Deductibles and policy limits apply to terrorism insurance claims, often differing from those in standard property policies. Under the TRIA framework, an insurer’s deductible for a certified act of terrorism is calculated as a percentage of its direct earned premium for TRIA-eligible lines of business. The federal government then reimburses a significant portion (currently 80%) of insured losses that exceed this deductible. There is also an industry-wide program trigger, meaning federal involvement in a certified act of terrorism is activated when aggregate industry-wide insured losses from the event exceed a specific threshold (currently $200 million). Furthermore, the TRIA program includes an aggregate cap of $100 billion on annual insured losses for all insurers, which limits total federal reimbursement and insurer liability in the event of exceptionally large-scale events.
Terrorism insurance is offered in the market in two ways: as an endorsement, or add-on, to an existing property and casualty policy, or as a standalone policy. A majority of insurers (80-85%) provide terrorism coverage as an endorsement, integrating it with a business’s current insurance program. The remaining insurers may offer it as a separate policy. When offered as an endorsement, about 70% of insurers charge an additional premium for this specialized coverage.
This coverage is relevant for certain types of entities and properties.

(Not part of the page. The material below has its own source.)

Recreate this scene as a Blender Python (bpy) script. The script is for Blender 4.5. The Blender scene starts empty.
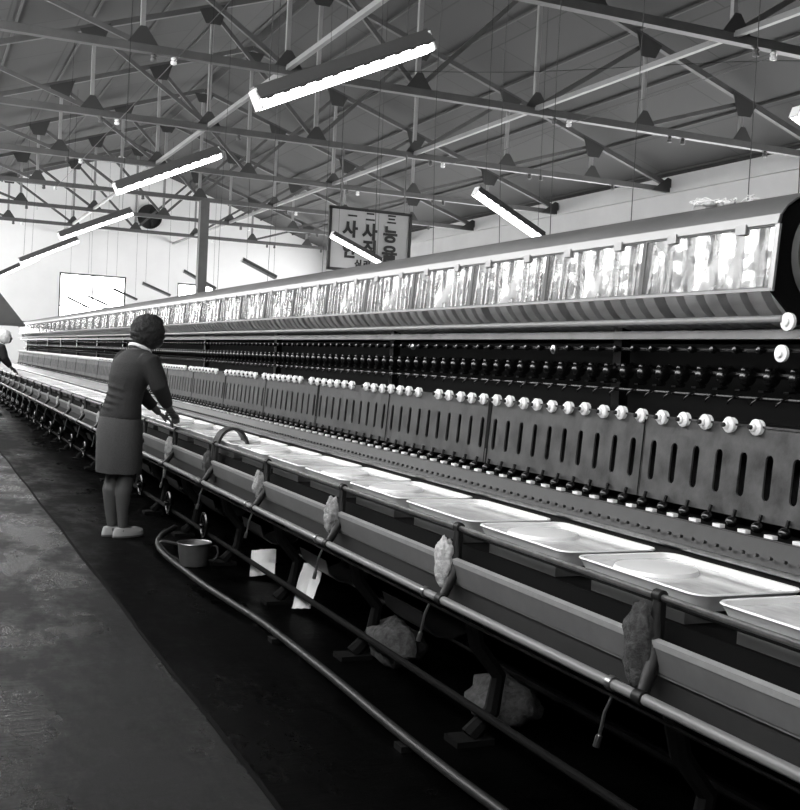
import bpy, bmesh, math, random
from mathutils import Vector, Matrix, noise
random.seed(7)
S = bpy.context.scene
COL = S.collection
PI = math.pi

# ---------------------------------------------------------------- materials (monochrome place)
def mat(name, g, rough=0.6, metal=0.0, spec=0.5, var=0.0, scale=8.0, emit=0.0, bump=0.0, rvar=0.0, stretch=None):
    m = bpy.data.materials.new(name); m.use_nodes = True
    nt = m.node_tree; N = nt.nodes; L = nt.links
    b = N['Principled BSDF']
    b.inputs['Base Color'].default_value = (g, g, g, 1)
    b.inputs['Roughness'].default_value = rough
    b.inputs['Metallic'].default_value = metal
    b.inputs['Specular IOR Level'].default_value = spec
    if emit:
        b.inputs['Emission Color'].default_value = (1, 1, 1, 1)
        b.inputs['Emission Strength'].default_value = emit
    if var or bump or rvar:
        tc = N.new('ShaderNodeTexCoord'); mp = N.new('ShaderNodeMapping')
        L.new(tc.outputs['Object'], mp.inputs['Vector'])
        if stretch: mp.inputs['Scale'].default_value = stretch
        nz = N.new('ShaderNodeTexNoise'); nz.inputs['Scale'].default_value = scale; nz.inputs['Detail'].default_value = 6
        nz.inputs['Roughness'].default_value = 0.65
        L.new(mp.outputs[0], nz.inputs['Vector'])
        if var:
            r = N.new('ShaderNodeValToRGB')
            lo = max(0.0, g * (1 - var)); hi = min(1.0, g * (1 + var))
            r.color_ramp.elements[0].position = 0.3; r.color_ramp.elements[0].color = (lo, lo, lo, 1)
            r.color_ramp.elements[1].position = 0.7; r.color_ramp.elements[1].color = (hi, hi, hi, 1)
            L.new(nz.outputs['Fac'], r.inputs['Fac']); L.new(r.outputs['Color'], b.inputs['Base Color'])
        if rvar:
            mr = N.new('ShaderNodeMapRange')
            mr.inputs['From Min'].default_value = 0.35; mr.inputs['From Max'].default_value = 0.65
            mr.inputs['To Min'].default_value = max(0.02, rough - rvar); mr.inputs['To Max'].default_value = min(1, rough + rvar)
            L.new(nz.outputs['Fac'], mr.inputs['Value']); L.new(mr.outputs[0], b.inputs['Roughness'])
        if bump:
            bp = N.new('ShaderNodeBump'); bp.inputs['Strength'].default_value = bump; bp.inputs['Distance'].default_value = 0.02
            L.new(nz.outputs['Fac'], bp.inputs['Height']); L.new(bp.outputs[0], b.inputs['Normal'])
    return m

M = dict(
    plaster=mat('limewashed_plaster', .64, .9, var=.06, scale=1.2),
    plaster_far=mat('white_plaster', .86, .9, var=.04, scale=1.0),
    steel=mat('grey_painted_steel', .08, .55, var=.2, scale=3),
    steel_light=mat('pale_painted_steel', .24, .5, var=.12, scale=3),
    gusset=mat('dark_gusset_steel', .035, .6),
    purlin=mat('dark_purlin_timber', .06, .8),
    iron=mat('black_cast_iron', .004, .5, spec=.4, var=.4, scale=20, bump=.15),
    black=mat('black_oily_iron', .003, .20, spec=.55),
    matte=mat('matt_black_iron', .004, .8, spec=.1),
    chrome=mat('grey_painted_tube', .16, .42, spec=.6),
    chrome_dull=mat('worn_steel_tube', .40, .32, metal=1.0, var=.25, scale=25),
    galv=mat('galvanised_sheet', .2, .42, metal=.7, var=.2, scale=5, bump=.05),
    hoodtop=mat('grey_hood_sheet', .105, .5, metal=.2, var=.15, scale=3),
    frame=mat('bright_aluminium_strip', .28, .4, metal=.5),
    panel=mat('worn_grey_panel', .042, .5, spec=.5, var=.7, scale=13, bump=.1, rvar=.12),
    strip=mat('oily_grey_strip', .012, .5, var=.4, scale=16),
    trough=mat('grey_enamel_trough', .105, .5, var=.12, scale=10),
    lip=mat('pale_trough_lip', .25, .45, var=.15, scale=14),
    underboard=mat('dark_trough_skirt', .014, .6, var=.2, scale=8),
    porcelain=mat('white_porcelain', .80, .25),
    enamel=mat('white_enamel', .80, .3, var=.04, scale=10),
    water=mat('milky_bath', .62, .12, var=.25, scale=18, stretch=(1, .35, 1)),
    cocoon=mat('white_cocoon_silk', .85, .75),
    silk=mat('white_reeled_silk', .42, .38, var=.06, scale=60, stretch=(1, .1, 1)),
    rag=mat('fuzzy_grey_rag', .30, .95, var=.5, scale=45, bump=.8),
    rag_dark=mat('oily_dark_rag', .045, .9, var=.7, scale=45, bump=.8),
    rag_pale=mat('pale_fuzzy_rag', .46, .95, var=.4, scale=45, bump=.8),
    paper=mat('pale_paper', .55, .8, var=.1, scale=12),
    rubber=mat('grey_rubber_hose', .015, .45, var=.3, scale=12),
    pot=mat('galvanised_pail', .09, .5, metal=.3, var=.2, scale=14),
    skin=mat('skin', .085, .55, var=.05, scale=10),
    hair=mat('dark_hair', .006, .6, bump=1.0, scale=60),
    knit=mat('dark_knit', .013, .85, var=.2, scale=90, bump=.3),
    wool=mat('grey_wool', .055, .9, var=.18, scale=110, bump=.3),
    cloth=mat('white_cloth', .75, .85),
    dark_cloth=mat('black_cloth', .012, .9),
    shoe=mat('pale_canvas_shoe', .42, .7),
    sole=mat('rubber_sole', .10, .7),
    signboard=mat('grey_sign_board', .36, .7, var=.05, scale=4),
    ink=mat('black_lettering', .008, .6),
    lampbody=mat('grey_lamp_casing', .06, .5),
    lampinner=mat('white_lamp_reflector', .8, .4),
    tube=mat('lit_fluorescent_tube', .9, .4, emit=11.0),
    tube_off=mat('dim_fluorescent_tube', .25, .4),
    sky=mat('daylit_frosted_pane', .8, .5, emit=16.0),
    sky_far=mat('daylit_far_pane', .8, .5, emit=22.0),
    fan=mat('black_fan_metal', .008, .6),
    brass=mat('grey_fitting', .45, .3, metal=1.0),
)

def floor_mat(name, g, rough, wet, gl):
    m = bpy.data.materials.new(name); m.use_nodes = True
    nt = m.node_tree; N = nt.nodes; L = nt.links; b = N['Principled BSDF']
    tc = N.new('ShaderNodeTexCoord')
    mp = N.new('ShaderNodeMapping'); mp.inputs['Scale'].default_value = (1.0, .45, 1)
    L.new(tc.outputs['Object'], mp.inputs[0])
    n1 = N.new('ShaderNodeTexNoise'); n1.inputs['Scale'].default_value = 2.2; n1.inputs['Detail'].default_value = 9; n1.inputs['Roughness'].default_value = .7
    L.new(mp.outputs[0], n1.inputs['Vector'])
    mp2 = N.new('ShaderNodeMapping'); mp2.inputs['Scale'].default_value = (.5, 3.0, 1)
    L.new(tc.outputs['Object'], mp2.inputs[0])
    n2 = N.new('ShaderNodeTexNoise'); n2.inputs['Scale'].default_value = 5; n2.inputs['Detail'].default_value = 8; n2.inputs['Roughness'].default_value = .75
    L.new(mp2.outputs[0], n2.inputs['Vector'])
    mx = N.new('ShaderNodeMath'); mx.operation = 'MULTIPLY_ADD'; mx.inputs[1].default_value = .5
    L.new(n1.outputs['Fac'], mx.inputs[0])
    hh = N.new('ShaderNodeMath'); hh.operation = 'MULTIPLY'; hh.inputs[1].default_value = .5
    L.new(n2.outputs['Fac'], hh.inputs[0]); L.new(hh.outputs[0], mx.inputs[2])
    r = N.new('ShaderNodeValToRGB')
    r.color_ramp.elements[0].position = .38; r.color_ramp.elements[0].color = (g * .45,) * 3 + (1,)
    r.color_ramp.elements[1].position = .62; r.color_ramp.elements[1].color = (g * 1.5,) * 3 + (1,)
    L.new(mx.outputs[0], r.inputs['Fac']); L.new(r.outputs[0], b.inputs['Base Color'])
    mr = N.new('ShaderNodeMapRange'); mr.inputs['From Min'].default_value = .40; mr.inputs['From Max'].default_value = .56
    mr.inputs['To Min'].default_value = wet; mr.inputs['To Max'].default_value = rough
    L.new(n1.outputs['Fac'], mr.inputs['Value']); L.new(mr.outputs[0], b.inputs['Roughness'])
    bp = N.new('ShaderNodeBump'); bp.inputs['Strength'].default_value = .35; bp.inputs['Distance'].default_value = .02
    L.new(mx.outputs[0], bp.inputs['Height']); L.new(bp.outputs[0], b.inputs['Normal'])
    b.inputs['Specular IOR Level'].default_value = gl
    return m
M['walk'] = floor_mat('trodden_concrete', .009, .55, .13, .38)
M['wetfloor'] = floor_mat('wet_black_floor', .0007, .5, .25, .03)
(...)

Commercial property owners, especially those with high-value assets or located in densely populated urban centers, often purchase terrorism insurance. Businesses with public-facing exposure, such as large retail establishments, entertainment venues, or those near potential target locations like government buildings or major landmarks, also purchase this protection. While TRIA requires insurers to offer the coverage to commercial policyholders, acceptance rates vary by industry and region, with an overall take-up rate of around 75% across all insurer categories in 2021.
Several factors influence the cost of terrorism insurance premiums. Location plays a key role, with properties situated in major metropolitan areas or near high-profile targets facing higher premiums due to increased perceived risk. The value of the property being insured is another key factor, as higher-valued assets carry greater potential losses.
Insurers also conduct a risk assessment for each policyholder, considering factors such as existing security measures, the type of industry, and the overall terrorism threat level in the area. Businesses in certain sectors, such as energy or critical infrastructure, may face higher premiums due to their elevated risk profile. Generally, terrorism insurance premiums represent a small percentage of a company’s overall property insurance costs, often ranging from 3% to 5% of the total premium, or approximately $19 to $49 per million of insured value.